Ihre Ortschaften und Behausungen sind am stärksten heruntergekommen.


Die mit Solar-Energie betriebene Straßenbeleuchtung passt dort hin wie ein Schwein auf einen Baum. Es ist schön, dass hier energiebewusst geleuchtet wird, aber gäbe es nicht sinnvollere Maßnahmen?

Unser Weg führt uns weiter nach Apatou. Diese Kleinstadt kann man erst seit 2010 mit dem Auto erreichen. Vorherging das nur über den Maroni.
Dafür wurde beim Straßenbau keine Mühen gescheut eine Rennpiste in den Dschungel zu kloppen. :shock:

Hinter Apatou ist der Maroni nur noch schmal und kaum mehr beschiffbar.
Bei Ebbe kann man die vielen Steine kurz unter der Wasseroberfläche gut erkennen. Von hier aus werden Tagestouren unterschiedlicher Länge in den Urwald angeboten.
Wieder ist es so schade, dass Französisch Guyana bei seinen Touristen nur auf Französisch setzt.
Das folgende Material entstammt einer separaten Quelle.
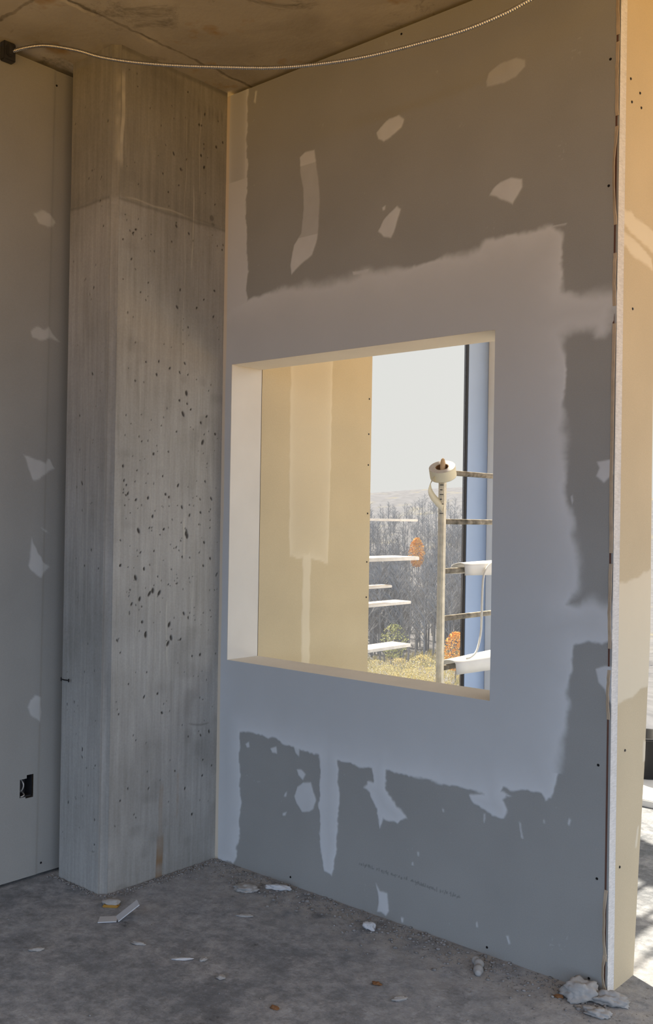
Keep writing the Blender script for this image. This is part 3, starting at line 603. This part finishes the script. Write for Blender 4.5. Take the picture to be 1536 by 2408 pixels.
bm = bmesh.new(); sweep(bm, spline([(SX+.040, .86, 1.170), (SX+.043, .80, 1.166), (SX+.046, .755, 1.150), (SX+.046, .728, 1.11), (SX+.046, .721, 1.04), (SX+.046, .719, .96), (SX+.046, .716, .90), (SX+.047, .700, .85), (SX+.049, .675, .818), (SX+.047, .640, .802), (SX+.043, .618, .799)], 8), .0042, 10)
o = obj('white_cord', bm, M['cord'], None, True); tag(o, 'white cord hanging in a loop between the two draped sheets', 'cord')
# added ladder frame past the glass; its boards stand in for reflected rungs
fz = [1.331, 1.112, .950, .850, .602]
f2 = ladder('mirrored_scaffold', -.64, 1.22, 2.16, 1.50, [], 'added scaffold frame behind the dusty glass carrying the rung reflections', (M['steel'], M['steel']))
for o in [c for c in f2.children if c.name.startswith('post')]:
    if o.bound_box[6][1] > 1.8: bpy.data.objects.remove(o)
iv = Matrix.Translation((.64, -1.22, 0))
for (z, ye, th, wd, lab) in ((1.331, 2.13, .007, .05, 'topmost'), (1.108, 2.08, .010, .10, 'second'), (.948, 1.90, .007, .04, 'short'), (.848, 2.06, .008, .06, 'fourth'), (.598, 2.05, .009, .07, 'lowest')):
    bm = bmesh.new(); box(bm, (-.64-wd, 1.19, z-th), (-.64+wd, ye, z+th), .002)
    tag(obj('reflected_rung', bm, M['reflection']), {'topmost': 'topmost white board standing in for a rung reflected in the glass', 'second': 'thick white board second from top, added as a rung reflection in the glass', 'short': 'shortest white board of the stack, added as a rung reflection in the glass', 'fourth': 'white board just below the shortest one, added as a rung reflection', 'lowest': 'lowest white board, nearest the window sill, added as a rung reflection'}[lab], 'reflection', 'boards standing in for reflected rungs')
    bm = bmesh.new(); box(bm, (-.66, 1.21, z-th-.012), (-.62, 1.24, z-th)); kid(obj('bracket', bm, M['steel'], f2), iv)
ps = [c for c in f2.children]

# ---------------------------------------------------------------- scraps on the floor
def lump(name, x, y, r, hgt, label, cat='debris', mat='chip', seed=0, stretch=(1, 1), rot=0., group=None):
    bm = bmesh.new(); bmesh.ops.create_icosphere(bm, subdivisions=4, radius=1)
    for v in bm.verts:
        n = .35*mnoise.noise(v.co*9+Vector((seed, 5, 0)))+ mnoise.noise(v.co*1.6+Vector((seed*7.1, 0, 0)))+.45*mnoise.noise(v.co*4.3+Vector((0, seed*3.3, 0))); k = 1+.42*n
        v.co = Vector((v.co.x*r*stretch[0]*k, v.co.y*r*stretch[1]*k, max(-.35, v.co.z)*hgt*k))
    mz = min(v.co.z for v in bm.verts)
    for v in bm.verts: v.co.z -= mz
    o = obj(name, bm, M[mat], None, True, (x, y, .0005)); o.rotation_euler.z = rot
    tag(o, label, cat, group); return o
D = DEB
bm = bmesh.new()
for lo_, hi_, w_ in (((0, 0, .002), (.060, 0, .004), .022), ((.060, 0, .004), (.125, .020, .050), .022)):
    a, b = Vector(lo_), Vector(hi_); t = (b-a).normalized(); s = Vector((-t.y, t.x, 0)).normalized()*w_; n_ = t.cross(s).normalized()*.0016
    vs = [bm.verts.new(p+q*s+e*n_) for p in (a, b) for q in (-1, 1) for e in (-1, 1)]
    for f in ((0, 1, 3, 2), (4, 6, 7, 5), (0, 4, 5, 1), (2, 3, 7, 6), (0, 2, 6, 4), (1, 5, 7, 3)): bm.faces.new([vs[i] for i in f])
o = obj('bent_strip', bm, M['chipw'], None, False, (D['strip'][0][0], D['strip'][0][1], .001)); o.rotation_euler.z = math.radians(45)
tag(o, 'bent white strip of scrap lying on the floor in front of the column', 'scrap')
wc = empty('wood_chip', (*D['woodchip'], 0)); tag(wc, 'small wood chip with a yellow-brown edge at the foot of the column', 'scrap'); wc.rotation_euler.z = math.radians(35)
bm = bmesh.new(); bmesh.ops.create_icosphere(bm, subdivisions=3, radius=1)
for v in bm.verts:
    k = 1+.35*mnoise.noise(v.co*1.7)+.12*mnoise.noise(v.co*5); v.co = Vector((v.co.x*.034*k, .006+v.co.y*.020*k, .011+v.co.z*.011*k))
obj('grey_top', bm, M['chip'], wc, True)
bm = bmesh.new(); box(bm, (-.026, -.0185, 0), (.028, .010, .008), .0025)
for v in bm.verts: v.co.y += .004*mnoise.noise(v.co*90)
obj('yellow_edge', bm, M['yellowwood'], wc)
lump('compound_blob', *D['disc'], .040, .012, 'round flat blob of dried compound near the wall corner', 'debris', 'chip', 1, (1, .85), .6)
lump('compound_flake', *D['sliver'], .040, .012, 'curved pale flake of compound touching the wall base', 'debris', 'chipw', 2, (1.2, .35), .5)
lump('compound_chunk', *D['chunk'], .022, .014, 'angular white chunk of compound on the floor below the small smear', 'debris', 'chipw', 3, (1, .8), .3)
lump('thin_strip', *D['thin'], .030, .004, 'thin white sliver flat on the open floor', 'debris', 'chipw', 4, (1, .22), .75)
lump('compound_flake', *D['dot'], .011, .005, 'small pale flake beside the thin white sliver', 'debris', 'chip', 5)
lump('compound_flake', *D['c3'], .028, .005, 'faint pale flake on the floor between round blob and chunk', 'debris', 'chip', 6, (1, .4), .6)
bm = bmesh.new(); Pb = D['bone']
PBS = spline([(Pb[0][0], Pb[0][1], .010), (Pb[1][0], Pb[1][1], .012), ((Pb[1][0]+Pb[2][0])/2, (Pb[1][1]+Pb[2][1])/2, .010), (Pb[2][0], Pb[2][1], .008)], 6)
sweep(bm, PBS, lambda i: (.0125+.003*math.cos(i*.95))*(.45 if i in (0, len(PBS)-1) else 1), 12)
o = obj('compound_twist', bm, M['chip'], None, True); tag(o, 'lumpy twist of dried compound along the base of the grey wall', 'debris')
lump('compound_heap', 1.578, -.060, .044, .034, 'heap of dried compound at the wall end corner', 'debris', 'chip', 8, (1.1, .8), .6)
lump('compound_heap', 1.655, -.030, .040, .020, 'low lump of compound at the foot of the end board', 'debris', 'chip', 9, (1.2, .7), .4)
lump('compound_flake', 1.655, -.110, .030, .012, 'pale crumb of compound in front of the corner heap', 'debris', 'chip', 10, (1.2, .7), .2)
for (x, y), lab, s in zip(D['brown'], ('tiny rusty bit on the open floor right of centre', 'tiny rusty bit nearest the bottom edge of the floor', 'tiny rusty bit beside the corner heap'), (.011, .010, .011)):
    lump('rusty_bit', x, y, s, .006, lab, 'debris', 'brown', int(x*100), (1.2, .6), .4)
lump('compound_ring', *D['chip2'], .018, .006, 'small crescent scrap in the right foreground of the floor', 'debris', 'chip', 13, (1.2, .5), 1.1)
lump('compound_flake', *D['c4'], .016, .005, 'pinkish flake in the foreground left of centre', 'debris', 'chip', 14, (1.4, .6), .5)
lump('compound_flake', *D['c5'], .016, .005, 'pale flake on the floor in the left foreground', 'debris', 'chip', 15, (1.3, .6), .9)
lump('compound_flake', *D['c6'], .014, .005, 'pale square flake low in the middle foreground', 'debris', 'chip', 16, (1., .8), .2)
# crumbs along the wall bases
bm = bmesh.new()
def crumb(x, y, s):
    r = bmesh.ops.create_icosphere(bm, subdivisions=1, radius=1)
    q = [random.uniform(.6, 1.4) for _ in range(3)]; a = random.random()*6
    for v in r['verts']:
        c = Vector((v.co.x*q[0], v.co.y*q[1], v.co.z*q[2]*.6))*s*random.uniform(.8, 1.15)
        v.co = Vector((x+c.x*math.cos(a)-c.y*math.sin(a), y+c.x*math.sin(a)+c.y*math.cos(a), max(0., c.z+s*.35)))
for i in range(1500):
    x = random.uniform(.0, 1.66); y = -.006-abs(random.gauss(0, .05))
    if random.random() < .4: y -= random.random()*.12
    crumb(x, y, .0015+.0055*random.random()**3)
for i in range(500):
    y = random.uniform(-.54, 0); crumb(.006+abs(random.gauss(0, .025)), y, .0015+.004*random.random()**2)
for i in range(260): crumb(random.uniform(-.30, .0), CY2-.004-abs(random.gauss(0, .010)), .0012+.0040*random.random()**2)
for i in range(420): crumb(random.uniform(-.1, 2.2), random.uniform(-1.2, 0), .001+.003*random.random()**3)
tag(obj('rubble_dust', bm, M['dust'], None, True), 'grey crumbs and dust swept along the wall bases', 'rubble', None, 'stuff')

# ---------------------------------------------------------------- outside at the far right edge
tb = empty('black_tub', (.70, 2.45, 0)); tag(tb, 'black plastic tub standing past the door sill at the right edge', 'tub')
bm = bmesh.new(); n = 32; prof = [(.10, 0), (.13, .20), (.145, .205), (.145, .215), (.125, .215), (.095, .01)]
rings = [[bm.verts.new((r*math.cos(2*math.pi*k/n), r*math.sin(2*math.pi*k/n), z)) for r, z in prof] for k in range(n)]
for k in range(n):
    for j in range(5): bm.faces.new((rings[k][j], rings[(k+1) % n][j], rings[(k+1) % n][j+1], rings[k][j+1]))
bm.faces.new([rings[k][5] for k in range(n)])
obj('body', bm, M['tub'], tb, True)
bm = bmesh.new(); box(bm, (-1.0, 2.001, -.25), (5.2, 3.4, -.004)); struct(obj('floor_balcony', bm, M['kerb']))

# ---------------------------------------------------------------- hillside
D0 = Vector((-.59, .81)).normalized(); S0 = Vector((D0.y, -D0.x))
ds = np.array([30, 45, 55, 62, 70, 80, 95, 115, 140, 175, 220, 280, 350, 430, 520, 600, 680, 800, 1000.]); lat = np.linspace(-1, 1, 41)
def hz(dv, lt):
    ang = np.interp(dv, [30, 60, 75, 120, 250, 450, 650, 800, 1000], [-24, -11.4, -9.6, -8, -4.6, -1.2, 1.75, 1.2, .2])
    return CAM.z + dv*np.tan(np.radians(ang)) + np.where(dv > 400, 2.0*np.sin(lt*17+dv*.01)+1.2*np.sin(lt*41), .7*np.sin(lt*23+dv*.05))
me = grid_mesh('hillside', ds, lat, lambda a, b: (CAM.x+D0.x*a+S0.x*a*b*.9, CAM.y+D0.y*a+S0.y*a*b*.9, hz(a, b)), None, None, True)
hill = struct(link('hillside', me, M['hill']))
def hpos(dv, lt): p = Vector((CAM.x+D0.x*dv+S0.x*dv*lt*.9, CAM.y+D0.y*dv+S0.y*dv*lt*.9, float(hz(np.array(float(dv)), np.array(float(lt)))))); return p
def limb(V, Fc, a, b, ra, rb):
    t = (b-a).normalized(); o1 = t.orthogonal().normalized(); o2 = t.cross(o1); k0 = len(V)
    for p, r in ((a, ra), (b, rb)):
        for k in range(3): an = 2.094*k; V.append(p+o1*r*math.cos(an)+o2*r*math.sin(an))
    for k in range(3): Fc.append((k0+k, k0+(k+1) % 3, k0+3+(k+1) % 3, k0+3+k))
def bare(V, Fc, base, h):
    topp = base+Vector((random.uniform(-.04, .04)*h, random.uniform(-.04, .04)*h, h)); limb(V, Fc, base-Vector((0, 0, .5)), topp, .016*h, .003*h)
    for k in range(22):
        t = random.uniform(.25, .95); p = base.lerp(topp, t); a = random.random()*6.28; l = h*(.34*(1-t)+.08)*random.uniform(.6, 1.2)
        q = p+Vector((math.cos(a)*l*.6, math.sin(a)*l*.6, l*.8)); limb(V, Fc, p, q, .006*h, .002*h)
        for _ in range(2):
            a2 = a+random.uniform(-1, 1); limb(V, Fc, p.lerp(q, random.uniform(.4, .9)), q+Vector((math.cos(a2)*l*.4, math.sin(a2)*l*.4, l*random.uniform(.0, .4))), .003*h, .001*h)
q_ = fw + r2*((980-768)/F_PX); hd_ = Vector((q_.x, q_.y)).normalized(); CLR = hd_.dot(S0)/hd_.dot(D0)/.9
V, Fc = [], []
for i in range(2600):
    dv = 112*(560/112)**(random.random()**.8); lt = random.uniform(-.16, .22)
    if 150 < dv < 335 and abs(lt-CLR) < .010: continue   # a clearing in front of the orange tree
    bare(V, Fc, hpos(dv, lt), random.uniform(7, 12)*(1 if dv > 110 else .7))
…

Wir können alle leider nicht lesen, was im Detail angeboten wird. Mal in einer Hängematte zu übernachten wäre cool.


Das wäre auch bei „Beach und Relax“ möglich gewesen. Wir haben es nicht gewusst und müssen uns mit einem Picknick begnügen. Eine witzige Anlage mit Bühne, Bar und Übernachtungs-Buden.
Hier eine Nacht zu verbringen, hätte uns wohl gefallen. Schade.